Öküz Kastamonu’da köylünün en çok işine yarayan hayvanıdır. Öküz gücü, köylünün asıl dostu ve güçlerinden birisidir. Onunla kütükleri dağdan aşırır, onunla çift sürer ve onunla harman alır. Kastamonu dağlık engebelik bir yerdir. Bir yere çift sürmeye gidildiğinde günün yarısı nerede ise yolda geçer. Bu nedenle sabahleyin erken kalkılır ve hemen yola çıkılır. Asıl gücü olan öküzün yemlenmesi için zaman yoktur. Bu nedenle varılmak istenilen yere gidilirken yolda öküzler boyunlarına asılı torbalardaki yemler ile karınlarını doyururlar. Çift sürülecek yere varıldığında hem öküzler bu sayede karınlarını doyurmuşlar hem de zamandan kazanılmış olur. Ancak yolda giderken öküzün boynundaki torba düşer ise ve bunun farkına varılmaz ise hayvan çift sürülecek yere geldiğinde aç kalmış olur. Dolayısı ile de aç öküz tarlada verimli olamaz. Şimdi yukarıda anlatılan bu köylü gerçeği ile yemeği kesilmiş olan Ozan arasında bir benzetmedir. Yani Ozan kendisini köylünün esas dostu ve gücü olarak görüp yemeğinin kesildiğini yani “öküzün torbadan düştüğünü” söylüyor. Sonra da soruyor köylüye; “bu akıl almaz olayı gördün mü?” diye. Sonra devam ediyor:

“Amanını amanını amanını yandım.

Tridine tridine tridine bandım.

Bedava mı sandın? 

Para virip aldım.”

“Amanın ben yandım."

 Çünkü yemeğim kesildi. Kuru ekmeği suya banıp tirit yiyorum. 

Aç bırakılıyorum. Bu bedavadan, hiç yoktan, durup duruken başıma gelen değildi. 

Ben bunun bedelini beyi eleştirerek; bir bedel karşılığı ve anlaşılır olan kısmıyla, para verip ödedim” diyor. 

Sonra devam ediyor:

“Manda yuva yapmış söğüt dalına.

 Aman aman yavrusunu sinek kapmış gördün mü?”
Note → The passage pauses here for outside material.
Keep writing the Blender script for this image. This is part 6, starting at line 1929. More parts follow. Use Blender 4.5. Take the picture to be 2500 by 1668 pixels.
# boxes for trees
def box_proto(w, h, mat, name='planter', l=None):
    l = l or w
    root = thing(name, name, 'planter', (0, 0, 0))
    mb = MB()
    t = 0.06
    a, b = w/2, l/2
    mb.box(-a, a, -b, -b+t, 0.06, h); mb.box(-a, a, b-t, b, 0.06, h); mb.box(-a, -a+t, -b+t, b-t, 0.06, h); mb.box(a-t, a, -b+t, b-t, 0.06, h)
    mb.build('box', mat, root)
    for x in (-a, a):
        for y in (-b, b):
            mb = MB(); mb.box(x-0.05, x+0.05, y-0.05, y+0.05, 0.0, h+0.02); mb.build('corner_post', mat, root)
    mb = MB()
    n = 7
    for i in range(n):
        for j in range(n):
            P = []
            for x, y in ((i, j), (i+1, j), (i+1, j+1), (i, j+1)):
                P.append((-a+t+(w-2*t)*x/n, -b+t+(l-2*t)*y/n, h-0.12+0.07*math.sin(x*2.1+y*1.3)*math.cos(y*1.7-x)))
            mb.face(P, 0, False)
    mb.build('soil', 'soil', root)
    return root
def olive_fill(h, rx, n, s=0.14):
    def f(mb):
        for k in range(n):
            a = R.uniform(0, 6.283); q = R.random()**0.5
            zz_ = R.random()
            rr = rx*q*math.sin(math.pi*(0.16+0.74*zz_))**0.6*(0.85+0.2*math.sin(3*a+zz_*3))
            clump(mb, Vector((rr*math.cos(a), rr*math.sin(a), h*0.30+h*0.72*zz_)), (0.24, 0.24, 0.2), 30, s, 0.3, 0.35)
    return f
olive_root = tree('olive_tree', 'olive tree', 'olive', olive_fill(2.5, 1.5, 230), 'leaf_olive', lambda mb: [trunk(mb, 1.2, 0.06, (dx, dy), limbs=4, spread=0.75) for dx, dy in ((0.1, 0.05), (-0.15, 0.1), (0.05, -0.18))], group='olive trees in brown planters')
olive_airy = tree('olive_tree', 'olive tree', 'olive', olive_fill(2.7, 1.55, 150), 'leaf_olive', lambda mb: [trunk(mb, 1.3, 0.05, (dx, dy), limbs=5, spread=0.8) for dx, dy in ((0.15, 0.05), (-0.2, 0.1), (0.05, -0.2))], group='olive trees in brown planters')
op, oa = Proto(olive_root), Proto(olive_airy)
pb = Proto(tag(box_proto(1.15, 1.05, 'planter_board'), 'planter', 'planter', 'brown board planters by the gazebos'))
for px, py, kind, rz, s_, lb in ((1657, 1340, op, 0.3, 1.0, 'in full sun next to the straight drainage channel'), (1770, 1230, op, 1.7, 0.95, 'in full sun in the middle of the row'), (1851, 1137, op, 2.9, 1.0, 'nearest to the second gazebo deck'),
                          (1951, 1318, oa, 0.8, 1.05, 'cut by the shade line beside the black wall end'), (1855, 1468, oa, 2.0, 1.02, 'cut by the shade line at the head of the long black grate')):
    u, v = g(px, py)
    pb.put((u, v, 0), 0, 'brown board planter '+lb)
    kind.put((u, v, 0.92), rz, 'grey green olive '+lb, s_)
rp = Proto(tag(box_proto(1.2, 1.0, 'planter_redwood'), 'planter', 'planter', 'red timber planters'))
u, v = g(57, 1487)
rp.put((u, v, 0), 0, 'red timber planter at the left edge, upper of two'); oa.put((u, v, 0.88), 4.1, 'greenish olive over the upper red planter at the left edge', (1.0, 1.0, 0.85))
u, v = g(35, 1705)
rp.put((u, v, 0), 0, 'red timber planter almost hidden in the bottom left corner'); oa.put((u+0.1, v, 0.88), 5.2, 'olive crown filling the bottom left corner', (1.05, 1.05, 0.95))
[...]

Manda yine yörenin önemli geçim kaynaklarından biridir. Sütünden, yağından ve gücünden faydalanılır. Ancak mandanın derisi tüysüz olup dış zararlılara karşı da korumasızdır. Salkımsöğüt dalları yerlere doğru yayılır. Böyle yayılmış salkımsöğüt dalları mandalar için gölgelik teşkil eder. Mandalar da güneşe karşı dayanıksız olan derilerini korumak için gölgelik yer olarak söğüt dalları arasına yatarlar. İşte böyle bir yere yatmış mandanın yavrusu da yanında imiş ve söğüt dalları onları yerde sardığı için "yuva yapmış" gibi olmuşlar.

Mandanın yavrusu daha ince ve korumasız olduğundan sinek kolayca yavruyu ısırmış. Kastamonu ağzında "kapmak" ısırmak demektir. Bu şekilde mandanın yavrusunun canı yanmış oluyor. Burada anlatılmak istenen de şudur" : Köylü mandanın yağı ve sütü ile gücünden faydalanır. Köylü kendisini korumak ile görevli beyin gölgesinde bir yuva kurmuş. Onun canı Ozandır. Ozan halkın yavrusudur. Ancak korumasızdır. O Ozan'ın canı yandı. Bir sinek onu ısırdı. Ey köylü sen bunu bilmiyor musun? Bu akıl almaz olayı gördün mü? diyor.